Does Marc, a Frenchman, have a right to live in London? He’s always assumed he does. There’s such a fuss made about the right to free movement within the EU that I thought he did too and I’m quite sure all the other homeless men and women in London from Europe (that’s more than half of all London’s rough sleepers) assume the same. At any rate, Cameron has said ‘each case will be judged on its own merits’ and for Marc that should be a clear-cut ticket to reside. He’s well known in his neighbourhood for directing tourists and helping binge-drunk chicks in their Thursday comas on to the right night-bus home. An article in Time Out once listed ‘London’s top ten secrets’. Secret seven was: ‘A guardian angel by bus stop X who directs the lost, late at night.’ Marc is London’s secret seven.

Late last year, in the early morning, Marc was approached by agents from the UK Border Agency, the branch of the Home Office that hoofs people out of the country. They told him that he was to be deported, and left a notice to that effect on his bag. Marc was confused: where would they deport him to, given that he’d never shown them his passport or said where he was from? The official notice said he was to be sent to ‘In or around France’.

Had Marc been a member of a Somali criminal gang, or an Islamist plotter, perhaps he’d have had a lawyer on speed-dial and Article 8 of the ECHR — protection for private and family life — off by heart. He might have cried ‘racism’, which is Theresa May’s greatest fear. A cannier man would also have skedaddled sharpish from his usual spot. But Marc stayed put and a few weeks later he was bundled into a van and driven off to the Immigration and Removal Centre at Colnbrook near Heathrow.
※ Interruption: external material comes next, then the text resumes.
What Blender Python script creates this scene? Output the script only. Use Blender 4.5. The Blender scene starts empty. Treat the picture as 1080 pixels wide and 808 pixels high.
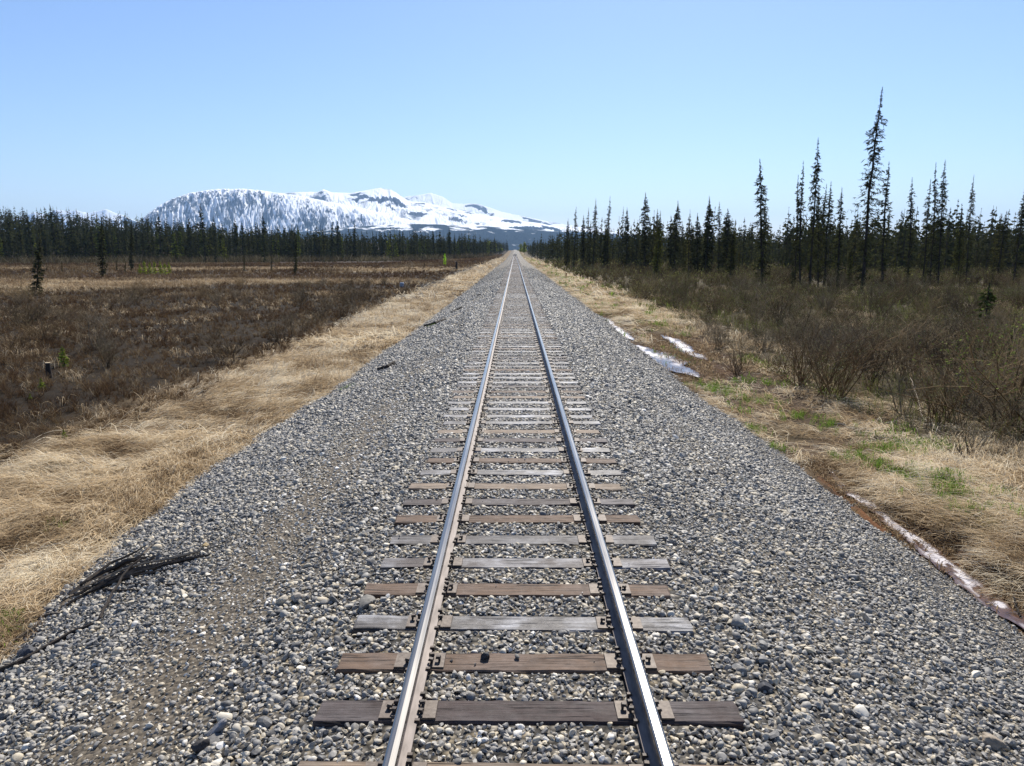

When I went to visit, he’d been moved again, to the IRC in Plymouth. ‘God knows why,’ said a nice man in Colnbrook. ‘That’s usually for criminals or long-term cases.’ I was considering the trek to Plymouth when Marc was transferred again to IRC Harmondsworth, then flown back (with three accompanying officers) to the city that some border agent had decided was his home.

As it happens, I think Marc was deported illegally. It’s true, now I come to look it up, that he only has a right to reside without finding a job for three months, but there’s an exception for those who can prove they’re not ‘an unreasonable burden on public funds’. Marc — and for that matter all the other hundreds of rough-sleeping Europeans in London — have no fixed address, so no government cheque. They’re less of a burden on our state than anyone on Benefits Street, though much easier to deport.

So I think an injustice has been done, but (forgive me, Marc) I’m more worried about what on earth the whole charade was for. It cost about £100 a night to put up Marc in the various IRCs. Then there’s transport around the shop to Plymouth and back and three flights to ‘in or around France’. Not much change from £4,000, I’d have thought — and no one, even and especially not the Border Agency officials, thought there was any point to deporting him at all.

When I next heard from Marc, he was back in London again. He told me that the officials who’d flown with him had reassured him that he could, perhaps should, just turn around and come straight back. Take the next flight home, said one — you’re not a criminal, they can’t stop you. So Marc bought a bus ticket back to London, though he stopped on the way to take in a few new exhibitions. He’s back in his usual spot now, but he quite enjoyed his jaunt, he says, and might be up for another, as and when the Home Office feel the need to chalk up another easy score on the deportation board.